The meeting is this Tuesday evening, 6PM at the Woodward Theater on Main Street in Over-the-Rhine. The Theater is accessible by the #17, #19 and #24 Metro bus routes, and is within 100 feet of a Cincy Red Bike Station located at Main Street and Orchard Street.

  • Steve Weide

    I am disappointed by the final 2 alternatives as I wanted something with bike lanes, but option 5 seems like a much better option than 6. To me, the biggest issue that needs to be addressed is the speed of traffic along Liberty. The way it is now, cars fly through there at 40 MPH or faster which is unacceptable. Option 5 will at least take it down to 2 lanes and a turn lane during most of the day, which I think will have the biggest impact on traffic speeds.

    • I don’t think you always need bike lanes on streets. You need them where traffic flows at fast speeds or in unsafe manners for bicyclists. If DOTE would have gone with one of the bolder scale backs, then we could have seen traffic calmed so much that bike lanes would not have been necessary.

      Unfortunately, I don’t believe either of these options will calm traffic all that significantly…and you still don’t have the bike lane. Perhaps we can make incremental improvements later.

    • Remember DOTE is limited in what it can do based on what it believes Council and (specifically in the case of bike lanes) Mayor will approve.

  • Jesse

    I would have preferred one of the more aggressive plans. It looks like reduced capacity was off the table, which is too bad. At least parking seems negotiable. Option 6 is barely worth the effort. Option 5 frees up a decent amount of land for development, which is good. It’s a decent compromise.

    Let’s just hope this retains its momentum. Nobody wants it to end up gathering dust in city hall for the next ten years.

    I hope they also put some thought into the road’s aesthetics instead of relying on whoever buys the freed up space to do it. That road is ugly. Some more attractive signage and traffic lights, improved landscaping for the sidewalks, and better lighting would go a long way toward making pedestrians feel more welcome. Maybe even set aside a bit of the new space for a pocket park or two?

    • I just don’t know why DOTE felt the need to preserve the existing traffic capacity of Liberty Street.
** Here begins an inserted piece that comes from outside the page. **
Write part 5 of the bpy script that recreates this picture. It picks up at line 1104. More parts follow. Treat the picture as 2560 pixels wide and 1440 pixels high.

The whole reason why we’re talking about this project is because the road is massively over-sized.

      Like you, I would have preferred to see DOTE go with one of the more aggressive plans. In fact, that is more in line with what the neighborhood developed in its Brewery District Plan.

    • SC

      I understand why they did it as they are somewhat right- that traffic has to go somewhere. Until we get serious about lowering the amount of traffic IN THE REGION (via light rail or better public transit in any case) then we will still have all these cars.

      I agree that the 6 lane (why did they even give us that option) is a waste of everyone’s time. I myself had preferred the drastic 3 as I want OTR to become a neighborhood as it once was but understand why it’s off the table. Let’s do 5 and get funding for it. Glad to see the OTR community council meeting is happening so quickly after this so we can get it approved and going.

      For anyone looking to vote still, you can do so online here-

    • As DOTE explained during one of the meetings, the frequent, un-coordinated stoplights on Liberty mean the street easily backs up during the day. I think narrowing to 3 will require doing a complete overhaul of the street grid and stoplight system in OTR.

      For now, a 5-lane compromise significantly narrows the street (from 70′ crossing distance to 50′), opens up 20′ of depth for development (that’s a full lot width in some cases!), actually INCREASES non-rush hour parking, and provides the future option of bike lanes, transit lanes, etc. I like what DOTE came up with here.

      Also, thanks for the link… I’ve been looking for that.

    • We have a center city street grid that is largely in tact. This allows for traffic to be dispersed easily. Are both of you saying there are not other east/west streets through Downtown and OTR that motorists can take? I would say there are plenty, but they may not provide the wide open drag strip feeling of Liberty Street.

    • Well, that wasn’t my point, but the implication that there are other streets in OTR comparable to Liberty I think is demonstrably false. It is a major feeder for I-75, I-71, and I-471. I’ve taken to using McMicken to Linn to get on I-75 north, and sometimes taking Sycamore / Auburn to McMillan to get on I-71, but I’m not sure either of those routes is more efficient.

      My point had to do more with the stoplights. DOTE has implied those would need synched and that isn’t in the budget.

    • SC

      I half agree. I questioned why Central Parkway couldn’t be the main artery but someone might get a wild hair and decide that could be wider too (ie. taking out the medians.) Quite honestly though, I fear how dumb people will drive down other streets if all that traffic was dispersed throughout the city. Most are already morons flying through downtown too quickly.

      But I think my point stands- we need better, more effective mass transit if we want to alleviate all the cars that are downtown and elsewhere in the first place. Until then, we’re just shuffling an existing problem from one area to the next.